After installing the latest OS on all my devices, I fiddled with search in DT and DTTG. To my horror, the search function appears to be completely broken in comes to Chinese texts.
A simple explanation on the peculiarities of Chinese script
Fundamentally, the Chinese text is an assembly of individual characters. There is no space between characters, and in fact space is not required anywhere in Chinese writing.
Here is a simple sentence, consisting of 7 characters:
美国是一个大国
which roughly translates into:
The U.S. (美国) is (是) a (一个) large country (大国)
As you can see, individual characters (e.g. 美 and 国) can be joined together into a single (e.g. 美国) phrase as a semantic unit.
Here comes the interesting thing: Each individual Chinese character carries its own meaning, hence is capable of being a semantic unit on its own. In sentences, however, there is no space (or any other marking) indicating whether a character should be joined to a neighbor or act as an independent. It all depends on the context.
Now let’s return to the example (美国是一个大国).
美 means beautiful. 国 means country. When these two characters are side by side, they can mean, depending on nothing other than the context, either beautiful country or the U.S.
国 means country. 是 means is. In certain context these two characters joins into a single phrase 国是, which dates back to the antiquate times and roughly means national affairs.
That is how flexible the Chinese script is. Consequently, Chinese texts are open for liberal interpretations.
Searching in Chinese texts
With flexibility in mind, text processors should not dictate whether or how characters are joined; Better leave that for the human reader, who presumably is the authority of context and interpretation.
Instead, programs should treat every single Chinese character as a unit in search, in the same way they do every English word.
“United States” counts as two words. “美国” counts as two characters. So simple like that, isn’t it?
To my amusement, that is not how it works in macOS 14 and iOS 17!
The presumed problem: Either DT or the OS, without authorization, joins characters with prejudice, and returns search results based on that prejudiced interpretation.
We’re going to use once again the sentence 美国是一个大国, which is included in the Markdown file below.
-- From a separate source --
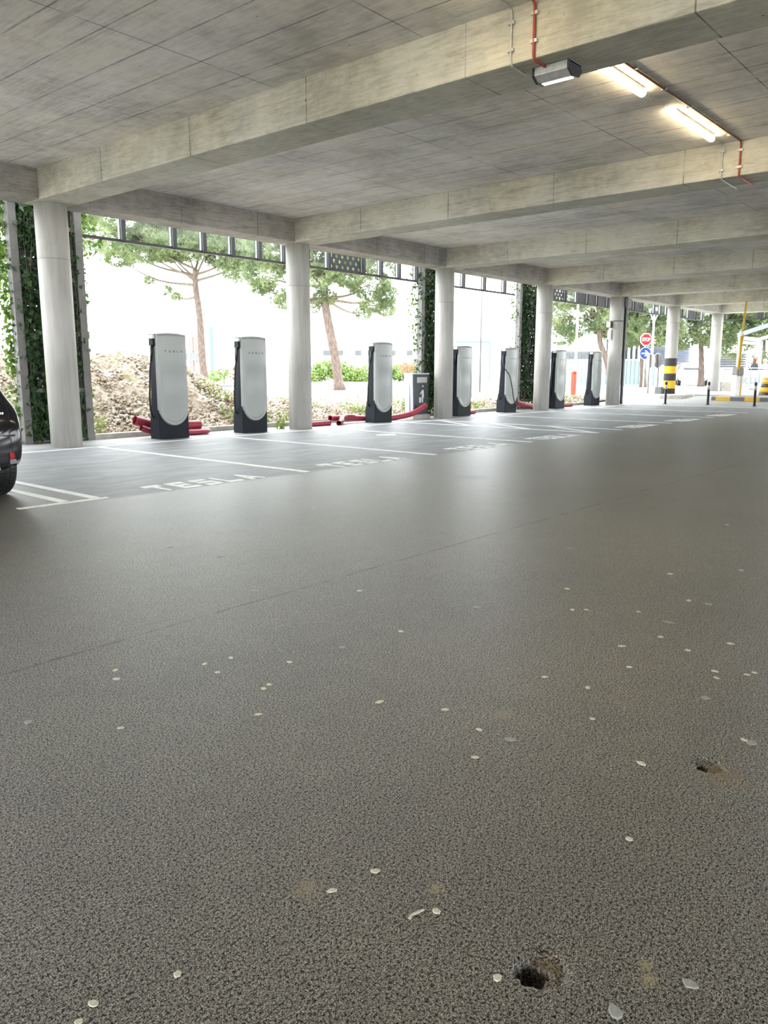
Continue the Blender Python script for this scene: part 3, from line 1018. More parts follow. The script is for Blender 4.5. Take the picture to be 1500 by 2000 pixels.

Chinese test 中文测试.zip (624 Bytes)
Apparently my computer has decided not to treat each character as separate entities. Rather, it “slices” the sentence into five parts: (美国)(是)(一)(个)(大国), and perform search on exactly that. Therefore I would get the following (somewhat confusing) search results:
- 美国是一个大国 ✓
- 美国是一个大 国 ✕
- 美国是一个大 ✓✕ File shows up but no highlight.
- 美国是一个 大 ✓
- 国是一个大国 ✕
- 国 是一个大国 ✕
- 美国是一 ✓
- 美国 是 一 ✓
- 美国 ✓
- 美 国 ✕
- 国是 ✕
- 国 是 ✓
- 美 大国 ✕
- 美国 大国 ✓
- 国大个一是国美 ✕ Reversing the sentence, understandably, confuses the computer…
- 国 大 个 一 是 国 美 ✕
- 大国个一是美国 ✓ But if I only reverse the sliced sentence, file would show up without highlight.
Search number 1 to 14 are parts of the sentence in normal sequence, so they must not fail, but many of them in fact does. Presumably, 美国 is treated as a single, inseparable phrase, even though it should for all purposes be treated as two separate characters.
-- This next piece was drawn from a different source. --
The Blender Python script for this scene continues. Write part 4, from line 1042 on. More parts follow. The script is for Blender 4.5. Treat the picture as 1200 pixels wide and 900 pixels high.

The results are consistent across DT and DTTG (latest version for both).
On the other hand, in Apple Notes, all of the 17 searches returns the sentence correctly.
To sum up: Search in Chinese text is completely broken at the moment. I guess the culprit is the automatic “slicing” of sentences, the result of which is erroneously used to as a basis for seach.
I’m not aware if the problem already exists in previous OS versions. This is the first time I personally play around with search in DT.
I appreciate that the DT team has been keeping up to the latest OS release. My apologies if my concern adds to an already substantial pile of emerging problems.